Zotero references will also show up automatically in completions:

Items from Zotero will appear alongside items from your bibliography with a small “Z” logo juxtaposed over them. If you insert a citation from Zotero that isn’t already in your bibliography then it will be automatically added to the bibliography.

If you are running both RStudio and Zotero on your desktop, then no additional configuration is required for connecting to your Zotero library. If however you using RStudio Server and/or want to access your Zotero library over the web, then a few more steps are required (see the Zotero Web API section for details).

Group Libraries

Zotero Groups provide a powerful way to share collections with a class or work closely with colleagues on a project. By default, Zotero Group Libraries are not included in the Insert Citation dialog or citation completions. However, there are options available to use group libraries at a global, per-project, or per-document level.

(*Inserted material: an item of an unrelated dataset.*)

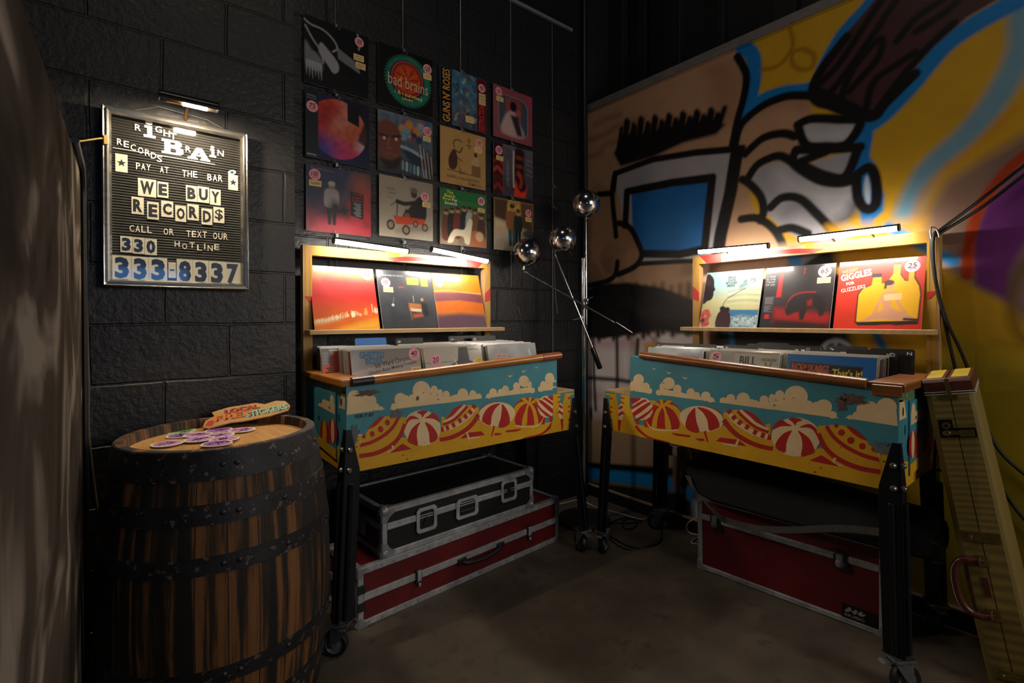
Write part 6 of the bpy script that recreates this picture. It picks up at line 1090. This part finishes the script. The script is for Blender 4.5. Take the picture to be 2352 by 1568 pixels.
m = MB(); m.tube(hp_, [.008]*8+[.0115]*33+[.008]*8, 12); h = m.build('handle', lbr, gc, local=True, smooth=True)
m = MB(); m.tube([(p[0], p[1]-.009, p[2]+.0075) for p in hp_[12:37]], .0011, 5); m.build('handle_stitching', pip, h, local=True)
for a in (ha, hb_):
    m = MB(); gbox(m, a-.018, a+.018, -.006, .022, 0, .004); m.tube([G(a-.012, .014, .004), G(a-.008, .016, .018), G(a+.008, .016, .018), G(a+.012, .014, .004)], .0035, 8); m.build('handle_mount', brass, h, local=True, bevel=.001)
m = MB(); gbox(m, (ha+hb_)/2-.028, (ha+hb_)/2+.032, .006, .022, 0, .003); m.build('leather_tab', lbr, gc, local=True, bevel=.001)
# ---------------------------------------------------------------- floor lamp
chr_ = mat('polished_chrome', 'cfcfd2', .16, 1., nz=.05, ns=20); ltop = mat('black_lamp_knob', '101012', .4)
LPX, LPY = -.392, -.345
fl_ = thing('floor_lamp', 'chrome floor lamp with three ball shades on arms in the corner', 'lamp', (LPX, LPY, 0))
MB().lathe([(0, 0), (.155, 0), (.158, .006), (.158, .022), (.150, .030), (.02, .034), (0, .034)], (LPX, LPY, .0005), (0, 0, 1), 48).build('base', mat('dark_lamp_base', '26221d', .5, .3, nz=.3, ns=10), fl_, smooth=True)
MB().tube([(LPX, LPY, .03), (LPX, LPY, 1.60)], .0125, 16).build('pole', chr_, fl_, smooth=True)
MB().tube([(LPX, LPY, 1.598), (LPX, LPY, 1.612)], .014, 14).build('pole_cap', chr_, fl_, smooth=True)
wd = FW*np.array([1, 1, 0]); wd = wd/np.linalg.norm(wd); pd = float(np.dot(wd[:2], (LPX, LPY)))
def lp(x, y, off=0.): return Vector(px(x, y, wd, pd+off))
rd = Vector((RT[0], RT[1], 0)).normalized()
def shade(c, r_, od, arm_dir, knob):
    # hollow ball with an open mouth facing od
    od = Vector(od).normalized(); th = np.linspace(.0, math.pi-.72, 22); outp = [(r_*math.sin(t), -r_*math.cos(t)) for t in th]; inn = [(max(r_-.0025, .001)*math.sin(t), -(r_-.0025)*math.cos(t)) for t in th[::-1]]
    s_ = MB().lathe(outp+inn, c, od, 40).build('shade', chr_, fl_, smooth=True)
    MB().tube([tuple(Vector(c)+od*r_*.1), tuple(Vector(c)+od*r_*.55)], [.02, .028], 14).build('bulb', mat('unlit_bulb', 'c9c6be', .3), s_, smooth=True)
    k = Vector(knob).normalized(); MB().tube([tuple(Vector(c)+k*(r_-.004)), tuple(Vector(c)+k*(r_+.035))], .006, 8).build('knob', ltop, s_, smooth=True)
    return s_
def arm(pts, cw, off):
    P_ = [lp(x, y, off) for x, y in pts]; o = MB().tube([tuple(p) for p in P_], .0052, 10).build('arm', chr_, fl_, smooth=True)
    if cw: a, b = [lp(x, y, off) for x, y in cw]; MB().tube([tuple(a), tuple(a+(b-a)*.03), tuple(a+(b-a)*.97), tuple(b)], [.009, .0155, .0155, .009], 16).build('counterweight', mat('black_chrome_weight', '3a3a3c', .15, .9), o, smooth=True)
    return o
a1 = arm([(1347, 745), (1346, 508)], None, -.016); a2 = arm([(1412, 741), (1203, 622)], [(1411, 740), (1452, 766)], -.034); a3 = arm([(1362, 800), (1274, 582)], [(1360, 798), (1379, 847)], -.028)
for (x, y, off, o) in ((1346, 690, -.008, a1), (1342, 704, -.018, a2), (1334, 730, -.014, a3)):
    c = lp(x, y, off); m = MB(); m.lathe([(0, -.018), (.011, -.018), (.011, .018), (0, .018)], tuple(c), tuple(Vector(wd)), 14); m.box((c.x-.012, c.y-.012, c.z-.016), (c.x+.012, c.y+.012, c.z+.016)); cl = m.build('clamp', chr_, o, bevel=.002)
    MB().tube([tuple(c), tuple(c+rd*(.04 if o != a3 else -.05)+Vector((0, 0, .022 if o == a1 else -.012)))], .003, 8).build('clamp_screw', chr_, cl, smooth=True)
fwv = Vector(wd); up = Vector((0, 0, 1))
for (x, y, r_, off, od, kn, jt) in ((1346, 468, .0865, -.016, up*.85+fwv*.45-rd*.25, rd*.75-up*.55-fwv*.3, (1346, 506)), (1210, 580, .0865, -.034, up*.70+fwv*.30-rd*.65, rd*.5-up*.75-fwv*.2, (1202, 619)), (1292, 549, .083, -.028, up*.85+fwv*.22-rd*.42, rd*.45-up*.8-fwv*.2, (1273, 579))):
    c = lp(x, y, off); shade(tuple(c), r_, od, None, kn); j = lp(*jt, off); MB().tube([tuple(c+(j-c).normalized()*(r_-.003)), tuple(j)], .008, 10).build('joint', chr_, fl_, smooth=True)
# the shade's cords
for i, (q, lb) in enumerate((([(1178, 600), (1182, 650), (1188, 700), (1195, 722)], 'thin grey cord hanging below the lower chrome ball shade'), ([(1273, 590), (1274, 640), (1277, 690), (1281, 720)], 'thin grey cord hanging below the middle chrome ball shade'))):
    tag(MB().tube([tuple(lp(x, y, .12)) for x, y in q], .0016, 6).build('cord', mat('grey_cord', '77767a', .5), smooth=True), lb, 'cord', 'cords hanging by the floor lamp')
# ---------------------------------------------------------------- cables
wcord = mat('white_cord', 'b9b4a4', .5, nz=.1); 
def cable(label, pts, r, m, grp=None): return tag(MB().tube(sm(pts, False, 8), r, 8).build('cable', m, smooth=True), label, 'cable', grp)
g = lambda *q: [tuple(at_z(x, y, .005)) for x, y in q]
cable('upper black cable running from the right frame up along the mural', [at_x(2620, 200, .04), at_x(2420, 330, .045), at_x(2352, 380, .05), at_x(2250, 460, .06), at_x(2165, 524, .115), at_x(2146, 538, .125), at_x(2143, 580, .125), at_x(2150, 650, .12), at_x(2170, 740, .09), at_x(2195, 850, .05), at_x(2215, 930, .03)], .006, blc)
cable('lower black cable beside the right frame, hanging behind the tweed case', [at_x(2630, 215, .03), at_x(2430, 345, .035), at_x(2352, 402, .04), at_x(2255, 476, .05), at_x(2160, 535, .11), at_x(2140, 552, .12), at_x(2148, 640, .12), at_x(2172, 730, .10), at_x(2204, 800, .06), at_x(2228, 860, .03), at_x(2262, 970, .02), at_x(2300, 1040, .02), at_x(2360, 1095, .02), at_x(2430, 1150, .02), at_x(2560, 1290, .02), (-.03, -2.5, .01)], .006, blc)
cable('third black cable low on the yellow part of the mural behind the tweed case', [at_x(2225, 950, .02), at_x(2275, 1070, .02), at_x(2320, 1150, .02), at_x(2360, 1200, .02), at_x(2420, 1260, .02), at_x(2520, 1400, .03), (-.05, -2.42, .01)], .006, blc)
tag(MB().tube(sm([at_x(2158, 545, .128), at_x(2152, 528, .128), at_x(2142, 521, .128), at_x(2137, 530, .128), at_x(2139, 548, .128)], False), .003, 8).build('hook', mat('steel_hook', 'a8a8aa', .3, .9), smooth=True), 'steel hook holding the black cables at the top of the right frame', 'hook')
cable('white cord lying along the floor from the left wall to the right bin', g((1262, 1158), (1290, 1156), (1332, 1148), (1365, 1163), (1420, 1178), (1470, 1192), (1486, 1190)), .0045, wcord)
cable('coiled black cord on the floor beside the lamp base', g((1395, 1210), (1412, 1195), (1440, 1188), (1462, 1200), (1452, 1213), (1434, 1212), (1430, 1198), (1448, 1190), (1474, 1197), (1440, 1201), (1405, 1200)), .0035, blc)
cable('black cord looping across the floor between the two bins', g((1388, 1222), (1410, 1236), (1440, 1252), (1470, 1258), (1510, 1248), (1520, 1225), (1510, 1200))+[at_x(1509, 1150, .20), at_x(1508, 1110, .16), at_x(1512, 1050, .13)], .0035, blc)
cable('thin black cord on the floor in front of the corner', g((1400, 1236), (1425, 1255), (1450, 1262), (1475, 1257), (1512, 1247)), .003, blc)
cable('white cord drooping behind the tall red case', [at_x(1600, 1190, .06), at_x(1583, 1198, .05), at_x(1577, 1212, .04), at_x(1586, 1224, .04), at_x(1606, 1228, .05)], .004, wcord)
cable('white cord end on the floor beside the tall red case', g((1604, 1234), (1594, 1238), (1588, 1246), (1606, 1250)), .004, wcord)
cable('white cord running down from the plug under the right bin', [at_x(1578, 1022, .06), at_x(1586, 1042, .05), at_x(1592, 1065, .05), at_x(1596, 1082, .05)], .0035, wcord)
pt = thing('power_adapter', 'clear power adapter plugged in under the right bin', 'adapter', tuple(at_x(1556, 1025, .05)))
clr = mat('smoky_clear_plastic', '8d8582', .15, nz=.2, ns=30, coat=.6); A, Bq = at_x(1544, 1016, .02), at_x(1570, 1046, .02)
m = MB(); m.box((-.085, Bq[1], Bq[2]), (-.005, A[1], A[2])); m.build('housing', clr, pt, bevel=.008)
m = MB(); m.tube([(-.04, (A[1]+Bq[1])/2, A[2]), (-.04, (A[1]+Bq[1])/2, A[2]+.03)], .008, 10); m.build('strain_relief', wcord, pt, smooth=True)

For example, here we specify a project-level option to use the Reproducible Research Series (Year 1) group library:

You can also specify one or more libraries within YAML. For example:

title: "Reproducible Research"
zotero: "Reproducible Research Series (Year 1)"

Note that you can also turn off Zotero entirely for a document using zotero: false:

title: "Reproducible Research"
zotero: false

Zotero Web API

If you are using RStudio Server and/or don’t have Zotero installed locally, you can still access your Zotero library using the Zotero Web API (assuming you have a Zotero web account and have synced your libraries to your account).

If you are running RStudio Desktop, it’s generally easier to also run Zotero on your desktop and access your library locally. That said, it is possible to access Zotero web libraries from RStudio Desktop if you prefer that configuration.

API Access Key

RStudio accesses Zotero web libraries using the Zotero Web API, so the first step is to create a Zotero account and then configure Zotero to sync its data to your account. You can do this using the Sync tab of the Zotero preferences:

The Sync tab of Zotero preferences.

Once you’ve configured your library to sync, you need to create a Zotero API Key to use with RStudio:

The 'New Private Key' section of Zotero. The 'Allow library access' option is selected.

Follow the instructions to create a new access key. Note that if you want to use Group Libraries with RStudio that you should change the default to provide read-only access to groups (as illustrated above).

Be sure to record your key after generating it (i.e. copy it to the clipboard and/or save it somewhere more permanent) as you won’t be able to view it again after you navigate away.

Finally, go to the R Markdown -> Citations preferences to connect Zotero to RStudio using your key:

Set the Zotero Library option to “Web”, then paste in your Zotero Web API Key. You can use Verify Key… button to confirm that your Zotero API key is working correctly.

Once you’ve confirmed your connection you are ready to start inserting citations from Zotero.